One of the key points of reducing wire number in artificial skin structures is that for large numbers of sensors wire management (e.g., number, connections, mechanical fatigue, and space usage) becomes paramount. This applies to (i) the encoding units’ connection to the central control, which in the FM based architecture is one coaxial wire and current systems using digital protocols have 2 to 4 wires. Multiple subunits can be used and therefore the wiring of FM-based architectures scale at a slower pace; (ii) the connection of sensors to the encoding units and although linked to the overall design and task, minimization of footprint and connections are ideally the goal (e.g., sensor close or on the same board). Some solutions present instead several sensors connected to a single microcontroller via leads which is an acceptable solution that provides advantages such as reach and reduction of encoding elements. However, for large numbers these cannot scale as well due to encumbrance, power and costs. Scalability potential is therefore skewed towards FM in terms of power, wire reduction and reduced board footprint. Where the FM system falls short is that its benefits only become apparent in the context of a large number of sensors. Considering that this is the end goal of artificial skin (collecting information from many thousands of sensors), this was expected and accepted during design.

The five sets of results presented highlight the good quality of signal reconstruction, and the feasibility and robustness of the system.

The taxel array sequences (presented in Section 3.1) show how the experiments were performed. The reconstruction examples provided as support material relate to the sequence in Figure 6A,B. At the moment the 2D 4 × 4 taxel array is built using sensory data and a simple neighboring average. A larger array and more advanced techniques would enhance the resolution of detection.

Comparing all channels (Section 3.2), the data acquisition quality and effective simultaneous parallel processing is visible. In these plots, the signal to noise ratio of all channels can be appreciated and Ch5 is visibly affected by higher noise. This noise is expected and well documented in FM. For this application mitigations are not required, however, to prove the quality and effectiveness of the proposed system a post filter was used to clean the signal. The result (Section 3.3) of the filtered/unfiltered signal shows how a simple filter can improve the output. However, it is also evident that even without a post filter the profile and rate of change is clearly detectable. Initial observations of the signal noise ratio show that it is very low, with the exception of Ch5, but still sufficiently low to discriminate sensor activity. The same filter could be applied to all signals but it is not necessary. Possible sources contributing to noise on the reconstructed signals include (i) the analogue nature of the sensors which introduce noise and (ii) the computation noise/errors introduced during the FM demodulation. Other sources of noise can be excluded because, as previously mentioned, FM is inherently resistant to noise and removing Ch0 causes the noise on Ch5 to almost disappear.
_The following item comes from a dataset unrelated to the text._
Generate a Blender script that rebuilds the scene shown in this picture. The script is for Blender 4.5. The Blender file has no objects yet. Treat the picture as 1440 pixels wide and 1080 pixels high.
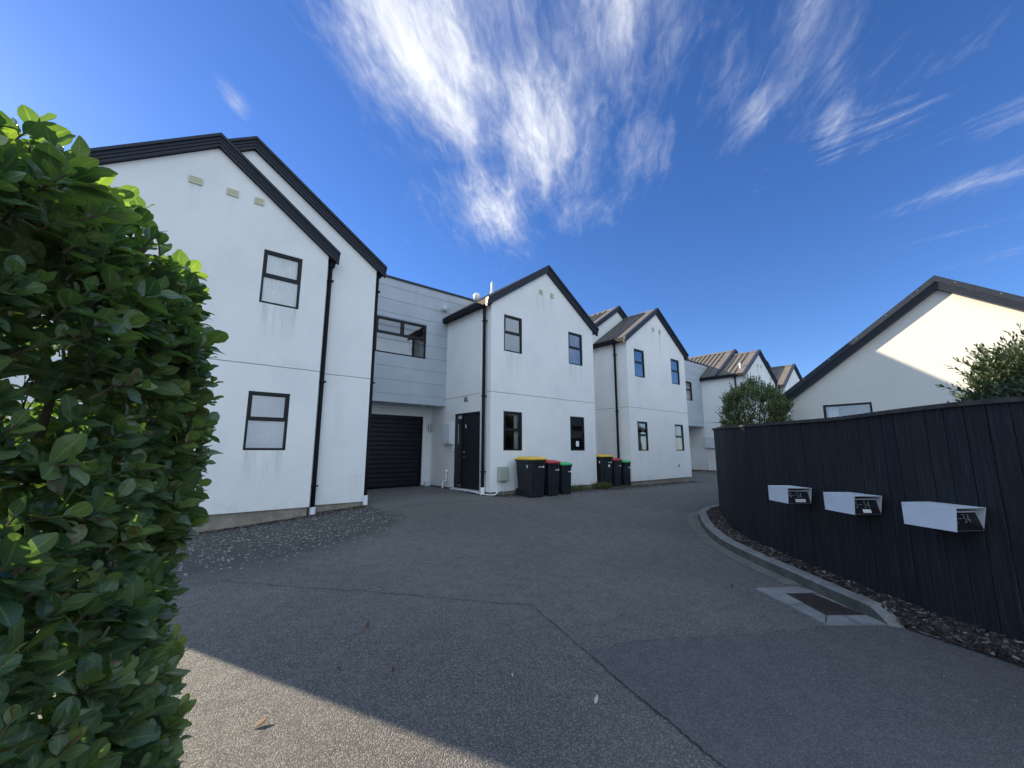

The observation in Section 3.4 about the signal correlation between distance and Hall-effect sensor output highlights the sensitivity and encoding accuracy of the system. The current X–Y sensitivity demonstrated would extend to Z-axis. Whilst no further processing has been performed, it is evident that a wider range of information is present within the signals including direction of movement and speed.

Finally, the inspection (Section 3.5) of the overall mixed FM frequency spectra is compatible with the expected theoretical shape. Calculated main frequencies are present and the sources of noise on Ch5 (23 kHz) are visible. In mission-critical designs, this channel would be not used, reserved for low priority sensors, or assigned to low-priority and low-frequency signals. Improvement and optimization of the encoding boards such as the filtering stage should reduce this noise further, e.g., increasing the filtering order on Ch0 and Ch1 which are the most likely source of noise.
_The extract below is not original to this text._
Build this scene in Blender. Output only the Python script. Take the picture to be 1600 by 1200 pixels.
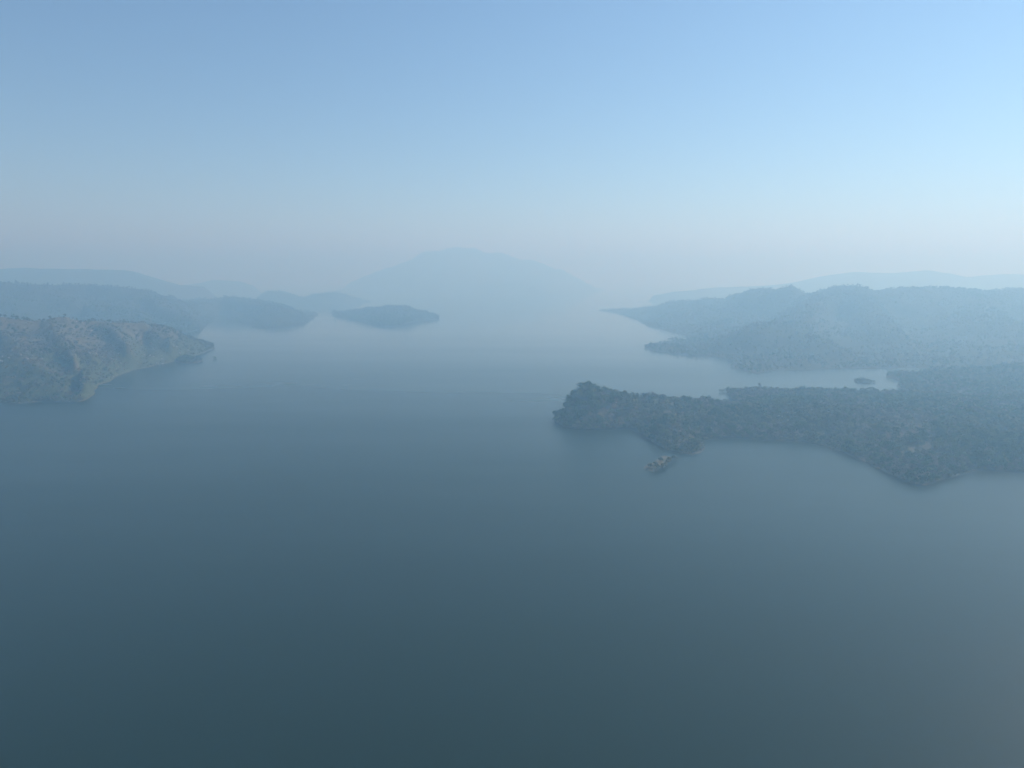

The repeatability and robustness of the signals, the low power consumption proves that tactile systems based on FM are feasible.

5. Conclusions

This work introduces the first example of a taxel array based on the Frequency Modulation technique. The results show the reliability and effective capability of the architecture in this use case. The transmission and reconstruction of the signal increases the amplitude of the noise from ~1% to ~2% over the 3 V sensor range which is quite small and allows for clear identification of the input signals. This working prototype presents encouraging features to be able to address scalability in artificial skin systems.
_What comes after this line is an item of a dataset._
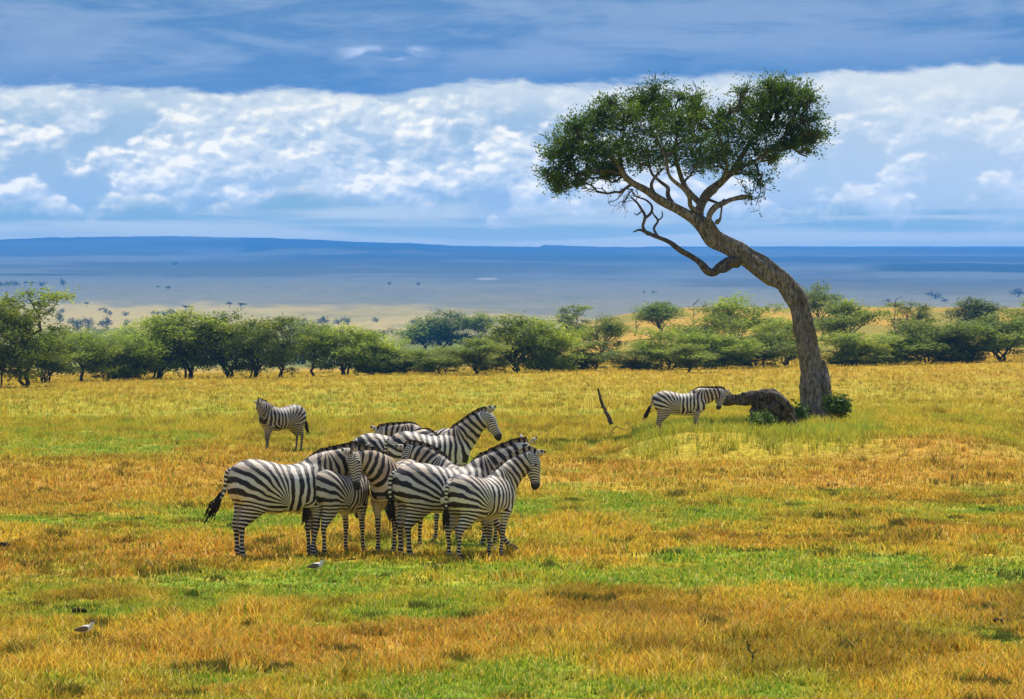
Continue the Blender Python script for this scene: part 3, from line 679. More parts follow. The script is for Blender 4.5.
# ------------------------------------------------------------------ far trees on the plain
def build_far():
    rng = np.random.default_rng(8)
    def proto(flat, seed):
        r = np.random.default_rng(seed)
        tr, p = wiggle((0, 0, -.05), (0, 0, .7), .05, .03, r, .3, 4, seg=5)
        pads = [(r.normal() * .22, r.normal() * .22, (.82 if flat else .55) + r.normal() * (.04 if flat else .15), .3, .3, .1 if flat else .3) for _ in range(6)]
        V, Q, lv = pads_to_leaves(pads, 60, .05, r, .3, .12, 5)
        V[:, 0] /= 1.1; V[:, 2] = np.clip(V[:, 2], .02, 2)
        return mesh_np('far_trunk', *tr, M_BELTBARK), mesh_np('far_crown', V, Q, None, M_FAR, {'lv': lv})
    fl = [proto(True, s) for s in (1, 2)]; rd = [proto(False, s) for s in (3, 4, 5)]
    def find(px, by):
        Yv = np.arange(560, 8800, 4.0); sy = HY - (height((px - CX) * Yv / F, Yv) - EYE) * F / Yv
        run = np.minimum.accumulate(np.concatenate([[1e3], sy[:-1]]))
        k = np.where((sy <= by) & (sy <= run + .3))[0]
        return float(Yv[k[0]]) if len(k) else None
    T = [ # px, base, h px, w px, flat, label
     (186, 312, 7, 11, 1, 'dark umbrella tree left of the umbrella pair on the plain'),
     (230, 309, 7, 7, 1, 'left one of the umbrella tree pair standing on the plain'),
     (241, 310, 7.5, 9, 1, 'right one of the umbrella tree pair standing on the plain'),
     (87, 307, 5, 5, 1, 'tiny umbrella tree above the tan plain, right of the tall left acacia'),
     (164, 316, 4, 7, 0, 'small tree left of the dark thicket below the umbrella tree'),
     (171, 315, 5.5, 10, 0, 'dark thicket tree just left of the umbrella tree'),
     (154, 315, 3, 5, 0, 'first of the small trees left of the umbrella tree'),
     (158, 315, 3, 4, 0, 'second of the small trees left of the umbrella tree'),
     (106, 313, 5, 5, 0, 'upper tree of the three-tree cluster on the tan plain'),
     (110, 316, 4, 6, 0, 'lower tree of the three-tree cluster on the tan plain'),
     (100, 311, 3, 4, 0, 'faint left tree of the three-tree cluster on the tan plain'),
     (126, 316, 4, 7, 0, 'lone small tree between the three-tree cluster and the small pair'),
     (60, 324, 9, 9, 0, 'bushy dark tree beside the right flank of the tall left acacia'),
     (50, 313, 4, 6, 0, 'small tree peeping above the right boughs of the tall left acacia'),
     (62, 313, 4, 5, 0, 'small tree above the bushy dark one near the tall left acacia'),
     (73, 326, 6, 9, 0, 'left tree of the blue-green cluster on the plain'),
     (80, 325, 6, 9, 0, 'upper middle tree of the blue-green cluster on the plain'),
     (88, 326, 7, 10, 0, 'tall middle tree of the blue-green cluster on the plain'),
     (77, 333, 8, 10, 0, 'lower left tree of the blue-green cluster on the plain'),
     (89, 332, 8, 11, 0, 'lower right tree of the blue-green cluster on the plain'),
     (102, 327, 6, 9, 0, 'left half of the wide dark tree row right of the cluster'),
     (108, 327, 7, 11, 0, 'right half of the wide dark tree row right of the cluster'),
     (126, 326, 5, 8, 0, 'small tree right of the wide dark tree row'),
     (98, 337, 8, 11, 0, 'left tree of the lowest blue-green row on the plain'),
     (106, 338, 9, 11, 0, 'middle tree of the lowest blue-green row on the plain'),
     (118, 337, 9, 12, 0, 'right tree of the lowest blue-green row on the plain'),
     (132, 336, 7, 10, 0, 'last tree at the right of the lowest blue-green row'),
     (279, 321, 3, 6, 0, 'small tree above the feathery acacia, left of three'),
     (292, 322, 3.5, 6, 0, 'small tree above the feathery acacia, middle of three'),
     (304, 322, 3.5, 7, 0, 'small tree above the feathery acacia, right of three'),
     (323, 326, 7, 14, 0, 'pale blue-green wide tree above the layered acacia'),
     (338, 325, 6, 9, 0, 'dark round tree right of the pale wide one'),
     (348, 325, 7, 7, 0, 'dark upright tree second left of the gap before the belt middle'),
     (376, 323, 4, 7, 0, 'lone dark tree above the gap in the belt'),
     (383, 338, 8, 14, 0, 'blue-green shrubby tree in the belt gap, above the zebra group'),
     (368, 336, 6, 12, 0, 'pale shrubby tree left in the belt gap'),
     (413, 325, 4, 7, 0, 'small dark tree left above the leaning dark acacia'),
     (420, 325, 4, 7, 0, 'small dark tree right above the leaning dark acacia'),
     (168, 289, 3, 5, 0, 'lone speck tree on the blue far plain above the umbrella tree'),
     (158, 288, 2, 3, 0, 'faint speck tree left of the lone one on the blue far plain'),
     (175, 265, 2.5, 7, 0, 'speck tree high on the far slope'),
     (389, 285, 3, 4, 0, 'left one of two specks on the blue far plain above mid belt'),
     (418, 286, 3, 4, 0, 'right one of two specks on the blue far plain above mid belt'),
     (644, 295, 4, 4, 1, 'left one of two tiny umbrella trees below the dead limb'),
     (653, 295, 4, 5, 1, 'right one of two tiny umbrella trees below the dead limb'),
     (888, 303, 3, 6, 0, 'tiny tree on the blue plain left of the wide dark one at right'),
     (936, 299, 6, 12, 0, 'wide dark tree on the blue plain above the right end of the belt'),
     (945, 302, 3, 7, 0, 'small tree at the foot of the wide dark one on the blue plain'),
     (1018, 297, 6, 14, 0, 'dark tree on the blue plain at the right edge'),
     (8, 286, 4.5, 8, 0, 'first tree of the row on the blue plain at the left edge'),
     (16, 286, 4, 8, 0, 'second tree of the row on the blue plain at the left edge'),
     (25, 286, 4.5, 7, 1, 'third tree of the row on the blue plain at the left edge'),
     (32, 286, 4.5, 7, 1, 'fourth tree of the row on the blue plain at the left edge'),
     (41, 286, 4, 8, 0, 'fifth tree of the row on the blue plain at the left edge'),
     (63, 286, 5, 7, 0, 'last and tallest tree of the row on the blue plain at left'),
     (1, 286, 4, 8, 0, 'tree cut by the left edge in the row on the blue plain'),
     ]
    for i, (px, by, h, w, f, lab) in enumerate(T):
        Y = find(px, by)
        if Y is None: continue
        g = onground(px, Y); s = Y / F
        tm, cm = (fl if f else rd)[i % (2 if f else 3)]
        root = empty('distant_tree', g, rng.random() * 6); kf = .85 if f else 1.15; root.scale = (w * s * kf, w * s * kf, h * s * kf * 1.15)
        tag(root, lab, 'tree', 'small trees dotted over the far plain')
        link('trunk', tm, root); link('crown', cm, root)
build_far()

# ------------------------------------------------------------------ zebras
NA = np.array((.46, 0, 1.08)); NB = np.array((.95, 0, 1.57)); ND = (NB - NA) / np.linalg.norm(NB - NA); NL = float(np.linalg.norm(NB - NA))
HD = np.array((.74, 0, -.67)); HD /= np.linalg.norm(HD)
def zebra_rest():
    J = Join()
    t = np.array([(-.74, 1.03, .06, .06), (-.71, 1.03, .16, .14), (-.64, 1.02, .235, .205), (-.50, 1.00, .30, .265), (-.32, .965, .315, .285), (-.12, .925, .305, .30), (.08, .91, .305, .305), (.28, .925, .325, .27), (.42, .955, .315, .235), (.54, .97, .26, .20), (.62, .98, .19, .16), (.67, .98, .08, .08)])
    q = spline(t, 40); J.add(loft(np.stack([q[:, 0], 0 * q[:, 0], q[:, 1]], 1), q[:, 2], q[:, 3], 28, side=(0, 1, 0)))
    t = np.array([(.34, 1.00, .27, .18), (.46, 1.10, .265, .165), (.58, 1.22, .235, .14), (.70, 1.34, .195, .115), (.82, 1.45, .16, .098), (.91, 1.53, .13, .085), (.96, 1.57, .10, .07)])
    q = spline(t, 24); J.add(loft(np.stack([q[:, 0], 0 * q[:, 0], q[:, 1]], 1), q[:, 2], q[:, 3], 22, side=(0, 1, 0)))
    h0 = NB + HD * -.07
    t = np.array([(0, .08, .06), (.05, .11, .082), (.12, .132, .098), (.20, .13, .10), (.27, .108, .082), (.34, .086, .064), (.41, .074, .055), (.47, .074, .058), (.51, .062, .052), (.535, .03, .03)])
    q = spline(t, 26); up = np.cross(HD, (0, 1, 0)); up /= np.linalg.norm(up)
    if up[2] < 0: up = -up
    c = h0 + q[:, :1] * HD - up * (.015 + .0 * q[:, :1]) * 1.0
    c = c + up * (.05 - q[:, 1:2] * .45)
    J.add(loft(c, q[:, 1], q[:, 2], 20, side=(0, 1, 0)))
    for s in (-1, 1):
        f = np.array([(.40, .12 * s, 1.00, .10, .05), (.42, .145 * s, .86, .135, .075), (.40, .15 * s, .70, .10, .07), (.395, .14 * s, .58, .068, .052), (.405, .13 * s, .46, .046, .040), (.41, .13 * s, .40, .048, .042), (.408, .13 * s, .34, .036, .032), (.405, .13 * s, .20, .029, .026), (.405, .13 * s, .12, .038, .034), (.425, .13 * s, .07, .034, .034), (.44, .13 * s, .04, .048, .044), (.445, .13 * s, 0, .056, .05)])
        q = spline(f, 40); J.add(loft(q[:, :3], q[:, 3], q[:, 4], 14, side=(0, 1, 0)))
        f = np.array([(-.47, .12 * s, 1.08, .22, .12), (-.46, .15 * s, .95, .25, .13), (-.44, .16 * s, .80, .215, .115), (-.46, .155 * s, .68, .165, .09), (-.51, .145 * s, .58, .112, .068), (-.565, .14 * s, .48, .068, .048), (-.585, .138 * s, .42, .05, .038), (-.575, .135 * s, .34, .036, .031), (-.565, .135 * s, .20, .031, .028), (-.56, .135 * s, .12, .040, .035), (-.54, .135 * s, .07, .036, .036), (-.525, .135 * s, .04, .048, .044), (-.52, .135 * s, 0, .056, .05)])
        q = spline(f, 44); J.add(loft(q[:, :3], q[:, 3], q[:, 4], 14, side=(0, 1, 0)))
    V, Q, T = J.get(); me = mesh_np('zb', V, Q, T)
    o = link('zb', me)
    r = o.modifiers.new('r', 'REMESH'); r.mode = 'VOXEL'; r.voxel_size = .013; r.use_smooth_shade = True
    s = o.modifiers.new('s', 'SMOOTH'); s.factor = .6; s.iterations = 7
    dg = bpy.context.evaluated_depsgraph_get(); ev = o.evaluated_get(dg).to_mesh()
    n = len(ev.vertices); V = np.empty(n * 3, np.float32); ev.vertices.foreach_get('co', V); V = V.reshape(-1, 3).astype(float)
    F4 = np.array([p.vertices[:] for p in ev.polygons if len(p.vertices) == 4]); F3 = np.array([p.vertices[:] for p in ev.polygons if len(p.vertices) == 3])
    bpy.data.objects.remove(o); bpy.data.meshes.remove(me)
    return V, F4, (F3 if len(F3) else None)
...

The overall current consumption of the taxel array used in this study is 36 mA at 5 V. This suggests that a 30 × 30 matrix or 900 sensors would consume 4.05 A. With the current prototype size and sensor density of 2 sensors per cm${}^2$, this would cover an area of 30 × 30 cm. By lowering the density, larger areas could be covered with the same power. The current encoding board consumption is currently around 1.5 mA per channel. The sensors power demand (the Hall-effect sensors used requires ~4 mA) in this and other architectures is of critical importance and needs to be as low as possible to maximize effectiveness and scalability of artificial skins. The current prototype and design version has a theoretical limit of 300 simultaneous channels per single wire, whilst maintaining the 3 kHz band spacing over the 1 MHz bandwidth. 3 kHz is the smallest frequency band possible to allow up to 100–200 Hz signal to be encoded and at the same time to retain low filter orders. A way to increase the number of sensors would be to increase the bandwidth of the IC used. Multiple subunits are envisioned to increase the number of sensors. The use of multiple subunits is a strategy to increase number of sensors accepted in literature.

The current consumption for each element is very competitive being significantly lower than two of the examples presented in the background. The flexibility to encode different sensors also makes it competitive with respect to the lower power solution, e.g., iCub skin. The reduction in wire connection number and simultaneous signal communication are important points of strength of the proposed solution in the context of scalability. A benchmark comparison between key features of the proposed architecture and existing example solutions is presented in Table 1 (Background subsection). The literature solutions use digital communication buses which require decentralized dedicated microcontrollers to digitalize and send the data. On the other hand, the proposed solution requires a more complex centralized high-speed and high-process power unit intermediary between the sensors and PC (currently CRio and FPGA or similar in the future). This unit is expected to handle the decoding of a large number of signals. The proposed solution’s ratio between sensors and decoding systems is however expected to be advantageous because the computation will grow at a significant slower pace with respect to number of sensors. This implies that the average cost per sensor will still be competitive, even if more powerful computation is required with consequent higher power demand and higher costs per single unit.

The results obtained in this research will make possible the development of larger arrays and the development of a standalone solution to enable multiple sensors to be tested and processed.